UK Foreign Office Warns Against All Travel to Afghanistan, Cites ‘High Threat of Terrorist Attack’

“The security situation in Afghanistan remains volatile,” the UK Foreign, Commonwealth & Development Office (FCDO) said in a

Wednesday update

to the foreign travel advice section of its website for Afghanistan.

“There is an ongoing and high threat of terrorist attack. Do not travel to Kabul Hamid Karzai International Airport. If you are in the area of the airport, move away to a safe location and await further advice,” the notice reads, adding, “Commercial flights are not currently operating. If you can leave Afghanistan safely by other means, you should do so immediately.”

“Travel by road throughout the country is extremely dangerous. There have been allegations of people being mistreated on their way to Kabul International Airport,” it also notes.

The notice further says the British embassy in Kabul has relocated and suspended all non-essential operations, the remainder of which it is only providing remotely.

The United Kingdom was the number two partner in the US-led occupation of Afghanistan, where it participated under the aegis of Operation Herrick from 2002 until 2014 and then under Operation Toral afterward.
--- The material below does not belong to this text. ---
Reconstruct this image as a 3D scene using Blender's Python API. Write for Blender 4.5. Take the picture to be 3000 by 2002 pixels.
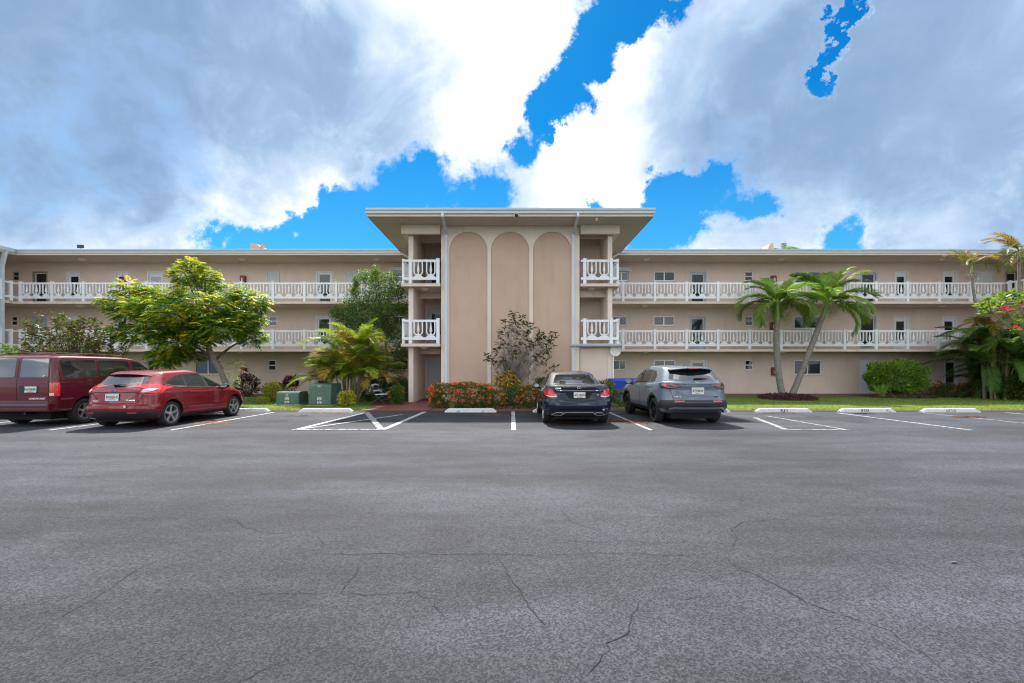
import bpy, bmesh, math, random
import numpy as np
from mathutils import Vector, Matrix
from mathutils.bvhtree import BVHTree
from mathutils.geometry import delaunay_2d_cdt

R = math.radians
SC = bpy.context.scene
COL = SC.collection
for _o in list(bpy.data.objects): bpy.data.objects.remove(_o)

# ------------------------------------------------------------------ camera, sky, sun, exposure
cam_data = bpy.data.cameras.new('camera')
cam = bpy.data.objects.new('camera', cam_data); COL.objects.link(cam)
cam.location = (0, 0, 1.45); cam.rotation_euler = (R(90), 0, 0)
cam_data.sensor_width = 36; cam_data.lens = 15.6; cam_data.shift_y = 0.029
cam_data.clip_start = 0.05; cam_data.clip_end = 3000
SC.camera = cam
SC.render.resolution_x, SC.render.resolution_y = 1024, 683
SC.view_settings.view_transform = 'Standard'; SC.view_settings.look = 'None'
SC.view_settings.gamma = 1; SC.view_settings.use_curve_mapping = False
SC.view_settings.exposure = 1.48
SC.cycles.pixel_filter_type = 'BLACKMAN_HARRIS'; SC.cycles.filter_width = 1.15
SC.cycles.use_denoising = True; SC.cycles.denoiser = 'OPENIMAGEDENOISE'; SC.cycles.denoising_input_passes = 'RGB_ALBEDO_NORMAL'
SC.cycles.max_bounces = 8; SC.cycles.transparent_max_bounces = 12
SC.cycles.caustics_reflective = False; SC.cycles.caustics_refractive = False

SUN_EL, SUN_AZ = 53.0, -9.0       # azimuth: degrees from +y, negative = left
sdir = Vector((math.sin(R(SUN_AZ))*math.cos(R(SUN_EL)), math.cos(R(SUN_AZ))*math.cos(R(SUN_EL)), math.sin(R(SUN_EL))))
sun_data = bpy.data.lights.new('sun', 'SUN'); sun_data.energy = 3.4; sun_data.angle = R(2.0); sun_data.color = (1, .95, .87)
sun = bpy.data.objects.new('sun', sun_data); COL.objects.link(sun)
sun.rotation_euler = sdir.to_track_quat('Z', 'Y').to_euler(); sun.location = (0, 30, 40)

def build_world():
    w = bpy.data.worlds.new('World'); SC.world = w; w.use_nodes = True
    nt = w.node_tree; nt.nodes.clear(); N = nt.nodes.new; L = nt.links.new
    out = N('ShaderNodeOutputWorld'); bg = N('ShaderNodeBackground'); bg.inputs[1].default_value = 0.10
    L(bg.outputs[0], out.inputs[0])
    sky = N('ShaderNodeTexSky'); sky.sky_type = 'NISHITA'; sky.sun_disc = False
    sky.sun_elevation = R(SUN_EL); sky.sun_rotation = R(SUN_AZ)
    sky.air_density = 1.0; sky.dust_density = 0.2; sky.ozone_density = 2.2
    hs = N('ShaderNodeHueSaturation'); hs.inputs['Saturation'].default_value = 1.45; hs.inputs['Value'].default_value = 0.95
    L(sky.outputs[0], hs.inputs['Color'])
    tint = N('ShaderNodeMix'); tint.data_type = 'RGBA'; tint.blend_type = 'MULTIPLY'; tint.inputs[0].default_value = 1
    L(hs.outputs[0], tint.inputs[6]); tint.inputs[7].default_value = (.07, .48, .53, 1)
    tc = N('ShaderNodeTexCoord')
    def vm(op, a, b=None, v=None):
        n = N('ShaderNodeVectorMath'); n.operation = op; L(a, n.inputs[0])
        if b is not None: L(b, n.inputs[1])
        if v is not None: n.inputs[1].default_value = v
        return n
    def m(op, a, b=None, c=None, clamp=False):
        n = N('ShaderNodeMath'); n.operation = op; n.use_clamp = clamp
        for i, x in enumerate((a, b, c)):
            if x is None: continue
            if isinstance(x, (int, float)): n.inputs[i].default_value = x
            else: L(x, n.inputs[i])
        return n.outputs[0]
    def mr(x, a, b, c=0, d=1, t='SMOOTHSTEP'):
        n = N('ShaderNodeMapRange'); n.interpolation_type = t; L(x, n.inputs[0])
        for i, q in enumerate((a, b, c, d)): n.inputs[i+1].default_value = q
        return n.outputs[0]
    D = vm('NORMALIZE', tc.outputs['Generated']).outputs[0]
    sep = N('ShaderNodeSeparateXYZ'); L(D, sep.inputs[0])
    zc = m('ADD', m('MAXIMUM', sep.outputs[2], 0.0), 0.30)
    cmb = N('ShaderNodeCombineXYZ')
    L(m('DIVIDE', sep.outputs[0], zc), cmb.inputs[0]); L(m('DIVIDE', sep.outputs[1], zc), cmb.inputs[1])
    P = cmb.outputs[0]
    def noise(vec, scale, detail, rough=.55, off=(0, 0, 0), dist=0):
        mp = N('ShaderNodeMapping'); mp.inputs[1].default_value = off; L(vec, mp.inputs[0])
        n = N('ShaderNodeTexNoise'); n.inputs['Scale'].default_value = scale; n.inputs['Detail'].default_value = detail
        n.inputs['Roughness'].default_value = rough; n.inputs['Distortion'].default_value = dist
        L(mp.outputs[0], n.inputs['Vector']); return n.outputs[0]
    # ragged edges: the direction is jittered by fractal noise before the cloud masses are measured
    wn = N('ShaderNodeTexNoise'); wn.inputs['Scale'].default_value = 6.0; wn.inputs['Detail'].default_value = 7; wn.inputs['Roughness'].default_value = .66
    L(D, wn.inputs['Vector'])
    wv = vm('SCALE', vm('SUBTRACT', wn.outputs['Color'], v=(.5, .5, .5)).outputs[0]); wv.inputs['Scale'].default_value = .26
    DW = vm('ADD', D, wv.outputs[0]).outputs[0]
    big = noise(P, 1.15, 2, .5, (3.1, 1.7, 0))
    fine = noise(D, 11.0, 6, .60, (.3, .1, .8), .4)
    soft = noise(D, 2.6, 6, .55, (1.3, 7.7, 2.2), .6)
    def blobs(lst, V=None):
        acc = None
        for px, py, r, w_ in lst:
            v = Vector(((px-1500)/1300, 1, (1088-py)/1300)); nn = v.length; v.normalize()
            dn = vm('DISTANCE', V or DW, v=tuple(v)).outputs[1]
            val = mr(dn, r/1300/nn, 0, 0, w_)
            acc = val if acc is None else m('ADD', acc, val)
        return acc
    gaps = [(1850, -30, 160, 1.05), (1755, 120, 105, .95), (1680, 255, 125, 1.05), (1600, 355, 105, .95), (1510, 440, 90, .75), (1280, 520, 130, .85), (1130, 620, 190, 1.0),
            (960, 690, 190, .95), (720, 730, 150, .75), (1420, 610, 150, .7), (1720, 610, 110, .5), (2010, 570, 140, .95), (1920, 680, 180, .95), (2180, 610, 110, .6),
            (2475, 10, 62, 1.1), (2465, 75, 50, 1.0), (2450, 135, 55, 1.1), (2425, 200, 48, 1.0), (2395, 260, 66, 1.1), (2480, 740, 150, .6)]
    whites = [(1560, 120, 280, .9), (1400, 360, 230, .85), (1660, 500, 200, .95), (1850, 220, 150, .75), (1810, 480, 150, .65),
              (660, 590, 190, .50), (940, 550, 190, .55), (2330, 660, 250, .45), (2800, 680, 250, .40), (250, 690, 170, .32)]
    greys = [(350, 250, 900, .95), (950, 250, 560, .70), (2250, 330, 520, .70), (2850, 320, 850, .95), (150, 700, 400, .3), (2700, 700, 500, .3)]
    cov = m('ADD', m('MULTIPLY', big, .50), .46)
    cov = m('SUBTRACT', cov, blobs(gaps))
    cov = m('ADD', cov, m('MULTIPLY', m('SUBTRACT', fine, .5), .72))
    al = N('ShaderNodeMapRange'); al.interpolation_type = 'SMOOTHSTEP'; L(cov, al.inputs[0]); al.inputs[1].default_value = .26
    L(mr(soft, .40, .62, .46, .72), al.inputs[2]); alpha = al.outputs[0]
    thick = mr(cov, .40, .75, .55, 1)
    base = m('MINIMUM', m('ADD', mr(soft, .36, .62, .0, .42), blobs(greys, D)), 1.0)  # baseline whitened so clouds out of view light the facade; greys mute visible ones
    g = m('MULTIPLY', m('MULTIPLY', thick, base), m('SUBTRACT', 1.0, m('MINIMUM', blobs(whites), 1.0)))
    g = m('ADD', g, m('MULTIPLY', m('SUBTRACT', soft, .5), .62))
    g = m('ADD', g, m('MULTIPLY', m('SUBTRACT', fine, .5), .36))
    g = m('SUBTRACT', m('MULTIPLY', g, .86), .0)
    ramp = N('ShaderNodeValToRGB'); L(g, ramp.inputs[0])
    cr = ramp.color_ramp; cr.elements[0].position = 0.0; cr.elements[0].color = (8.6, 8.65, 8.7, 1)
    cr.elements[1].position = 1.0; cr.elements[1].color = (.92, 1.45, 2.25, 1)
    for p_, c_ in ((.10, (4.5, 4.6, 4.8, 1)), (.24, (3.45, 3.75, 4.25, 1)), (.45, (2.30, 2.85, 3.65, 1)), (.72, (1.42, 2.05, 2.95, 1))):
        e = cr.elements.new(p_); e.color = c_
    hz = N('ShaderNodeMix'); hz.data_type = 'RGBA'; L(mr(sep.outputs[2], .0, .48, .42, .0, 'LINEAR'), hz.inputs[0]); L(tint.outputs[2], hz.inputs[6]); hz.inputs[7].default_value = (1.0, 2.7, 3.7, 1)
    mix = N('ShaderNodeMix'); mix.data_type = 'RGBA'
    L(alpha, mix.inputs[0]); L(hz.outputs[2], mix.inputs[6]); L(ramp.outputs[0], mix.inputs[7])
    L(mix.outputs[2], bg.inputs[0])
    w.cycles.sampling_method = 'MANUAL'; w.cycles.sample_map_resolution = 256
build_world()

# ------------------------------------------------------------------ helpers
FPX = 1300.0
def PX(px, d): return (px-1500)*d/FPX
def PZ(py, d): return 1.45+(1088-py)*d/FPX
def gnd(px, py, z=0.0):
    d = FPX*(1.45-z)/(py-1088); return Vector((PX(px, d), d, z))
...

Like the United States, British authorities have been struggling to extricate their citizens in the aftermath of the lightning-quick capture of the Afghan capital of Kabul by the Taliban, which took the city on August 15 without a fight. According to the

UK Guardian

on Wednesday, advocates for more than 50 people in Kabul with dual UK-Afghan nationality claimed that their clients were being turned away from the airport by Taliban authorities while so-called “mono-nationals,” or people with just British citizenship, were being evacuated first.

UK Foreign Secretary Dominic Raab

told Sky News

that “”Mono-nationals, so single-nationality UK who have got documentation, the lion’s share, almost all of them that want to come out have been brought home.”

“We will use every last remaining hour and day to get everyone we can back, the British nationals, the Afghans who worked so loyally for us, we are getting the Chevening scholars back, also women’s rights defenders and journalists,” he said. “The ones that are remaining, and we have done an amazing job, two and a half thousand UK nationals if you go back to April … what remains are rather complex cases, large family units where one or other may be documented or may be clearly a national, but it’s not clear whether the rest of them are.”

The UK Ministry of Defence

tweeted on Wednesday

that more than 10,000 British nationals and Afghans who have worked with British troops and diplomats have been evacuated since August 13 in what the ministry has dubbed Operation Pitting.

In addition to the roughly 6,000 American troops redeployed to Karzai airport to support the evacuation effort, 1,000 British troops have also been sent. However, UK ministers have said that the British presence at the airport cannot be maintained in the American absence, and US President Joe Biden has said that for the moment, Washington is sticking to the August 31 deadline for a final US withdrawal from Afghanistan. However, he has noted the timeline could change if necessary.